[Set problem]
Only the lines from the one holding "Write a Blender" through the one holding "COL = SC.collection" are to be retyped, exactly as they appear, with both boundary lines included.

[Supplied information]
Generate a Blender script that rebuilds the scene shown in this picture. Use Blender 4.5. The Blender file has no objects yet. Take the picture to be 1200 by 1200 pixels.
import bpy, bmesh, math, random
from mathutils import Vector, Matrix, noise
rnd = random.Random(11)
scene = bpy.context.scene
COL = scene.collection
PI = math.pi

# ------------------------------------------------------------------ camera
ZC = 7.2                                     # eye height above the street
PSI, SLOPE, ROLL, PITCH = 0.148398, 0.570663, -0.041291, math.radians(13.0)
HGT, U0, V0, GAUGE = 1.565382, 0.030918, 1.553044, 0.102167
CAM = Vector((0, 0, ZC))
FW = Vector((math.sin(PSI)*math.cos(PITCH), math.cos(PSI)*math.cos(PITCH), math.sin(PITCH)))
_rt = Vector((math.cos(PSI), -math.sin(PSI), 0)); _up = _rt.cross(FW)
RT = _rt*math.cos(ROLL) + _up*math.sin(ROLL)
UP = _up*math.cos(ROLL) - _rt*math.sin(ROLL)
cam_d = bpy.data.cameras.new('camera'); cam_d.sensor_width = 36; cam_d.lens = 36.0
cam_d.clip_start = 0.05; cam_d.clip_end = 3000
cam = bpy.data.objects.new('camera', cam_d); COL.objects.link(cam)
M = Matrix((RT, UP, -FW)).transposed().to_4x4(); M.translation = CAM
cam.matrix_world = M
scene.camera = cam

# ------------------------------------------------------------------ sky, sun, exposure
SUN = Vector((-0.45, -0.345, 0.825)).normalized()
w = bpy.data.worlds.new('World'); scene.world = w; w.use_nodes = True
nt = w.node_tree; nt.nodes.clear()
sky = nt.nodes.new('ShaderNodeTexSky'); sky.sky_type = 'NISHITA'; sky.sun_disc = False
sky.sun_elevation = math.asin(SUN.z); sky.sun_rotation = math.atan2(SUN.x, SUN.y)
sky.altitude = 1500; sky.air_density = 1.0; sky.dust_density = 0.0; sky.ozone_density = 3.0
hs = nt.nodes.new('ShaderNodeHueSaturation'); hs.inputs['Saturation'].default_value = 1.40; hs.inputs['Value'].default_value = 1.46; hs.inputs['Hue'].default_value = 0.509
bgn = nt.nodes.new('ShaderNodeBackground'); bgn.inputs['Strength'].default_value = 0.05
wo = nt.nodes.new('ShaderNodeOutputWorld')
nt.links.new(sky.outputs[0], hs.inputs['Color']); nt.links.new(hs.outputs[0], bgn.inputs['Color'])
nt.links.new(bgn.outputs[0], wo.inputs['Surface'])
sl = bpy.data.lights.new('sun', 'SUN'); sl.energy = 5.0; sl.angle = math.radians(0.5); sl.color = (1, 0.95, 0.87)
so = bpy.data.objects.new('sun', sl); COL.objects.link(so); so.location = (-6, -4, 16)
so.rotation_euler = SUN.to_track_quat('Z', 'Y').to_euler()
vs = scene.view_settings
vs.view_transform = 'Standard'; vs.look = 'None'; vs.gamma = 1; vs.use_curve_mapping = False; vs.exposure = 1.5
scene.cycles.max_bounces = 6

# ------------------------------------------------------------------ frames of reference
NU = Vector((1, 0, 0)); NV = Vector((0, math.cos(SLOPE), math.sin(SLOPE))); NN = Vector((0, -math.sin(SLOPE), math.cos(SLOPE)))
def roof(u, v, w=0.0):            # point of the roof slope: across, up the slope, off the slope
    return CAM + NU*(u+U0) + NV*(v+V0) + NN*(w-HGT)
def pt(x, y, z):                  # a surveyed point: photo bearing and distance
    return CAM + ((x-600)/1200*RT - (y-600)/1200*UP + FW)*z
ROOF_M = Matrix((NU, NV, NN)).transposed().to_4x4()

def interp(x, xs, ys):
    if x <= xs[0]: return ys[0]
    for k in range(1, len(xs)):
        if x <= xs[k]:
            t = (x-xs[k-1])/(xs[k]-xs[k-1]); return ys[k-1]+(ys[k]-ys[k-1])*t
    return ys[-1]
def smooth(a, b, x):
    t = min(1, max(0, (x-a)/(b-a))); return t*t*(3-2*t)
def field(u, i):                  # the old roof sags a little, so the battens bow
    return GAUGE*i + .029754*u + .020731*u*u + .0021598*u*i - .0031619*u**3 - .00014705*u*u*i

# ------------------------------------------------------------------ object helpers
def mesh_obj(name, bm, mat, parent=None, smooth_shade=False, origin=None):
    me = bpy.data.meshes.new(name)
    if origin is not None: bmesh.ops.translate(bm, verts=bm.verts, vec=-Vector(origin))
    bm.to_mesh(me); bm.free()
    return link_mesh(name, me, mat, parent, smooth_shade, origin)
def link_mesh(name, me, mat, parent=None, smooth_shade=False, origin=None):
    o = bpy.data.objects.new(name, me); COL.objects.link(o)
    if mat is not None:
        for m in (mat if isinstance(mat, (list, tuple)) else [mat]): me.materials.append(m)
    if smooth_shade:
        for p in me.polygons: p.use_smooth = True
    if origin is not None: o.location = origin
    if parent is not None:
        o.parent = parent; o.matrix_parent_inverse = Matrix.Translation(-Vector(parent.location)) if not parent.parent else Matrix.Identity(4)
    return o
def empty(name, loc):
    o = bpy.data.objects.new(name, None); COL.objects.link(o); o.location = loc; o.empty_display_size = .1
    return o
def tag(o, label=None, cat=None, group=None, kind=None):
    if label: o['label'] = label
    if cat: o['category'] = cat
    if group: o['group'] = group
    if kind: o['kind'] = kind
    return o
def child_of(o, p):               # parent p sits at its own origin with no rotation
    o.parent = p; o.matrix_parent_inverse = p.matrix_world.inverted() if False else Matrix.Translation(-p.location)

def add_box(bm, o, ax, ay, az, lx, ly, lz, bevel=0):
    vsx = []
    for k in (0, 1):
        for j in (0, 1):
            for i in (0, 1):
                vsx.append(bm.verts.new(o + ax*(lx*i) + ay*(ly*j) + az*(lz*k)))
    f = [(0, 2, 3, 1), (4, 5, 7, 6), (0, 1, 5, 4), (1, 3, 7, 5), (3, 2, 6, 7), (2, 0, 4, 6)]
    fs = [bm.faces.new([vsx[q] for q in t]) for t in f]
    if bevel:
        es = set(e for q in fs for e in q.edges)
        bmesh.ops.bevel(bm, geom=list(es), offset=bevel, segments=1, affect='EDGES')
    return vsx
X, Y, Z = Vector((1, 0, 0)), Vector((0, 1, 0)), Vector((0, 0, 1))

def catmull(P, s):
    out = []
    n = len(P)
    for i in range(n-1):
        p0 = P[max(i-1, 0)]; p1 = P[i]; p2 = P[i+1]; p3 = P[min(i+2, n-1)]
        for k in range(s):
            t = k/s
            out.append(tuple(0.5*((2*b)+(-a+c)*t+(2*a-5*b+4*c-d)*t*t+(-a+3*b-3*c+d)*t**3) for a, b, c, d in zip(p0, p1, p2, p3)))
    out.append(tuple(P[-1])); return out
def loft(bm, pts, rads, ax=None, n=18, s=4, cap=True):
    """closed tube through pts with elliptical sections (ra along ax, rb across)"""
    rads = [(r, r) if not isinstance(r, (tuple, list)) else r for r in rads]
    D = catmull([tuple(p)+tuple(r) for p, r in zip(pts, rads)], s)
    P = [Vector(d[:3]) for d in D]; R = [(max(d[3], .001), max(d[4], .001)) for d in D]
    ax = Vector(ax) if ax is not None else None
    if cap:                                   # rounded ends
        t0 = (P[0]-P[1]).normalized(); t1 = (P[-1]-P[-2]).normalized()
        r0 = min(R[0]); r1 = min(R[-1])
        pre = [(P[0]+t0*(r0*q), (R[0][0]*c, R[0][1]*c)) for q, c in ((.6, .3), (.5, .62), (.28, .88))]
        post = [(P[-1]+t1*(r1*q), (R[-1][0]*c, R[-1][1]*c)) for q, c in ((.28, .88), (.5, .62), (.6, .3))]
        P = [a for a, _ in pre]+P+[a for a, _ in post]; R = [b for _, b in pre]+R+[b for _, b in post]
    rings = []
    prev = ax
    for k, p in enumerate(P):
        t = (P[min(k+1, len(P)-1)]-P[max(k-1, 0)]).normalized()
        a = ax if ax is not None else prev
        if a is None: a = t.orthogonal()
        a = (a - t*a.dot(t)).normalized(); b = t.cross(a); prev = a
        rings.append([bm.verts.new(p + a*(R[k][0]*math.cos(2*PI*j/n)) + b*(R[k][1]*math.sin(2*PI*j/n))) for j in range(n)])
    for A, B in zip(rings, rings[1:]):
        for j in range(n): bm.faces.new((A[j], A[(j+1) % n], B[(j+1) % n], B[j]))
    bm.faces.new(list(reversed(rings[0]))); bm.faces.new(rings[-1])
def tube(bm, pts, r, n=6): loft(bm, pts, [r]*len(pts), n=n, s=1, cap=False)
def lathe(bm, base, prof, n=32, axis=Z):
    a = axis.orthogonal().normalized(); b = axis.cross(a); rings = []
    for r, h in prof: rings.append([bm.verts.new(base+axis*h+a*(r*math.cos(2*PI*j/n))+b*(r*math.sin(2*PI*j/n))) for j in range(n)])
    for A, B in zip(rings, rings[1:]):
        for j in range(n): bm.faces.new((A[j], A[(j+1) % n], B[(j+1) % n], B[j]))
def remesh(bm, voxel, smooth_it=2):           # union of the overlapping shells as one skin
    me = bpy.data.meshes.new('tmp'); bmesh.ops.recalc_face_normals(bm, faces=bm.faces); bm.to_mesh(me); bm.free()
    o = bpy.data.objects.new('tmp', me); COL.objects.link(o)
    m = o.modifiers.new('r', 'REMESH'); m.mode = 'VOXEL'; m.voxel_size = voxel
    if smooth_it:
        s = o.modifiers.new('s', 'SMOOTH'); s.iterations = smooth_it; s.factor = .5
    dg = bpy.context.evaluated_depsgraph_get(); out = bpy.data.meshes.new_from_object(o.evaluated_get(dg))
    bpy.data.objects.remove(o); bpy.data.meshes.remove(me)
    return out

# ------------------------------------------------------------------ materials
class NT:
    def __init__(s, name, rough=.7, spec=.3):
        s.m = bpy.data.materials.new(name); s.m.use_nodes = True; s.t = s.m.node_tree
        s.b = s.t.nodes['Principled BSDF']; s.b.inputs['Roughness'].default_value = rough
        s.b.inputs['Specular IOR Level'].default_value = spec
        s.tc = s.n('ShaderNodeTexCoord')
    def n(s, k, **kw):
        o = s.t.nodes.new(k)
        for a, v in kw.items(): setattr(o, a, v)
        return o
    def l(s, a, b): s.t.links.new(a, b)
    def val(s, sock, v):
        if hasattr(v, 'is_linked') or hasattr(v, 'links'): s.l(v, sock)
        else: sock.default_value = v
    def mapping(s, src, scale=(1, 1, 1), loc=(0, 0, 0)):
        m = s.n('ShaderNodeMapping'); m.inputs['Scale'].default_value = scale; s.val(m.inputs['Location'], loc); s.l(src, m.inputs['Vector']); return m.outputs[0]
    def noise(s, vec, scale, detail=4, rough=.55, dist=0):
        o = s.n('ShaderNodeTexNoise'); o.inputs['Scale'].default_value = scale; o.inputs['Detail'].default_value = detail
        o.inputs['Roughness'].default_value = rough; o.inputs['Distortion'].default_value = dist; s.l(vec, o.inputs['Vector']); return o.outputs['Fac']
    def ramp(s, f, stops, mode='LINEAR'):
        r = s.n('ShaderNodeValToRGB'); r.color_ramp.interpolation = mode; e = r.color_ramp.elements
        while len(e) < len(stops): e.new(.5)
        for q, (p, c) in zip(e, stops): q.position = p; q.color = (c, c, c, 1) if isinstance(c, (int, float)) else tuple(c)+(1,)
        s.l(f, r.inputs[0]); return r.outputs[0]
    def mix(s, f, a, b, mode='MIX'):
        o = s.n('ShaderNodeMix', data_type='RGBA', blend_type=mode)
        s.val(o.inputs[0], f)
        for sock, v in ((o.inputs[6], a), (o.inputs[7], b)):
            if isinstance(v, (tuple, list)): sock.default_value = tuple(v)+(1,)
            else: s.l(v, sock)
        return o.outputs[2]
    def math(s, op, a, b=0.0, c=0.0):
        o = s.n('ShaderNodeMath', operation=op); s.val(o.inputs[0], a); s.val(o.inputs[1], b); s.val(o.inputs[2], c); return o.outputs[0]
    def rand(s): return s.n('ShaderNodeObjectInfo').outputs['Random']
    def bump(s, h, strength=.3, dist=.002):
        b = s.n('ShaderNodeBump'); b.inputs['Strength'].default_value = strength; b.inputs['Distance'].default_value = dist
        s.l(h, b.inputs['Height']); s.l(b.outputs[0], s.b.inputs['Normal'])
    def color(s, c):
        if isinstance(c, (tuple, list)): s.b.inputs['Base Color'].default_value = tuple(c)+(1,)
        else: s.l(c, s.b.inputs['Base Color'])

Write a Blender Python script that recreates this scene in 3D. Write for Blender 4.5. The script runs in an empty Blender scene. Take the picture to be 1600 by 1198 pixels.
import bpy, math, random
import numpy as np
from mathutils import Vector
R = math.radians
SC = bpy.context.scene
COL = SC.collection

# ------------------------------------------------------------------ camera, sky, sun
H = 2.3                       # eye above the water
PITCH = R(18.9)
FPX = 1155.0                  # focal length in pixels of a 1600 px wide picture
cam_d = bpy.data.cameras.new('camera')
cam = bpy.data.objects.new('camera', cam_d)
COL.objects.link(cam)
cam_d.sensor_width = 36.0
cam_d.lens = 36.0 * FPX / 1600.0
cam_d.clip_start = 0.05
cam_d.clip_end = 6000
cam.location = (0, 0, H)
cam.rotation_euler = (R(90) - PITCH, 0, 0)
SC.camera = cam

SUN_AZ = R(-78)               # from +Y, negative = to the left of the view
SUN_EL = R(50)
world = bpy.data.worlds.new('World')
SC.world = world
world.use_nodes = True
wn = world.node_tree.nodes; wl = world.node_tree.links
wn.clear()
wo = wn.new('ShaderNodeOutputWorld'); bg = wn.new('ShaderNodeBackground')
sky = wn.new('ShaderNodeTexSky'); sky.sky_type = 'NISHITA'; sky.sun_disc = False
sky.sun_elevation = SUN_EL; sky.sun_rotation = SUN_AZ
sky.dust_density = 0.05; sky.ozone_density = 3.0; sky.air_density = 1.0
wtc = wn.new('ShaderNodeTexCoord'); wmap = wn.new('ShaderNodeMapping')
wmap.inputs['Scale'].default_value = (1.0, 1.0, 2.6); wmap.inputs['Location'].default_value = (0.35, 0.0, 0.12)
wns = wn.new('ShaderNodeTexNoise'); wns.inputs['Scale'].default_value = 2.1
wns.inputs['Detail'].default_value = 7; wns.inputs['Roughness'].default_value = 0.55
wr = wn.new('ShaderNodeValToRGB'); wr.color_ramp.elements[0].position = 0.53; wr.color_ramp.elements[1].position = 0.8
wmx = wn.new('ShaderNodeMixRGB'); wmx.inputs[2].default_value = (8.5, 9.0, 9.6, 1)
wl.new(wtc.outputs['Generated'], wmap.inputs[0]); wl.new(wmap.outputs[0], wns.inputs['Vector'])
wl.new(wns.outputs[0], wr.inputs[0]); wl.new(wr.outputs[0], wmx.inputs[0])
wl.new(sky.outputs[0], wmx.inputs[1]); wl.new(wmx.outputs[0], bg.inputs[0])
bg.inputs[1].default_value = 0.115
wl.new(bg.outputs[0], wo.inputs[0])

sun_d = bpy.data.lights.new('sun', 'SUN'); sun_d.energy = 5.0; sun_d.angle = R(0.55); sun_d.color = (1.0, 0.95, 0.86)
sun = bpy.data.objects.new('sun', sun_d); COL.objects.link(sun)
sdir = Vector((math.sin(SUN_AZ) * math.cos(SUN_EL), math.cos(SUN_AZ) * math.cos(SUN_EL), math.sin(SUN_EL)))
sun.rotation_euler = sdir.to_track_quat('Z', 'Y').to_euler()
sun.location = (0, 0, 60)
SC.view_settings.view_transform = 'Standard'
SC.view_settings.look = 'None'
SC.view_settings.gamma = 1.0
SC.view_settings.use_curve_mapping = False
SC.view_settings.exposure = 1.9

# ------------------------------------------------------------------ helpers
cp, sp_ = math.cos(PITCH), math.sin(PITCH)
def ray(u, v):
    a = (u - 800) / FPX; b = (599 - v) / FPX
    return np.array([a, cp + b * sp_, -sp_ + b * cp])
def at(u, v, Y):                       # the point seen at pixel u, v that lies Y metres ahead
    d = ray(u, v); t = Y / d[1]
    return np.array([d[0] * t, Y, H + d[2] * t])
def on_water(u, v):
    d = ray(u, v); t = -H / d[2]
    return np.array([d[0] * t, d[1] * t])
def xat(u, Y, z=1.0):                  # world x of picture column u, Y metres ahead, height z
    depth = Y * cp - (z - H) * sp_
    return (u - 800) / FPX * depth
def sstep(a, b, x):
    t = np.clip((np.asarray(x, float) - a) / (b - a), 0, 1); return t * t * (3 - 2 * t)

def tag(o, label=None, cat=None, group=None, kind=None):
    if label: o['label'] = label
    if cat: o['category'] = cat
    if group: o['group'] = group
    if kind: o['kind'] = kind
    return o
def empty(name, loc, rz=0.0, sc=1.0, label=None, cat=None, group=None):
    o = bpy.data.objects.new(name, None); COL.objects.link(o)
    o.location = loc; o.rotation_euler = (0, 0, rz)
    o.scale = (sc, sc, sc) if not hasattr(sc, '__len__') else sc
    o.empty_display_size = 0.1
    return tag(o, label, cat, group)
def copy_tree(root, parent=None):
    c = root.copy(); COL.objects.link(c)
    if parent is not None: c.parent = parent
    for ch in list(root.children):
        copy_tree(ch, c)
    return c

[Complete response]
Write a Blender Python script that recreates this scene in 3D. Write for Blender 4.5. The script runs in an empty Blender scene. Take the picture to be 1600 by 1198 pixels.
import bpy, math, random
import numpy as np
from mathutils import Vector
R = math.radians
SC = bpy.context.scene
COL = SC.collection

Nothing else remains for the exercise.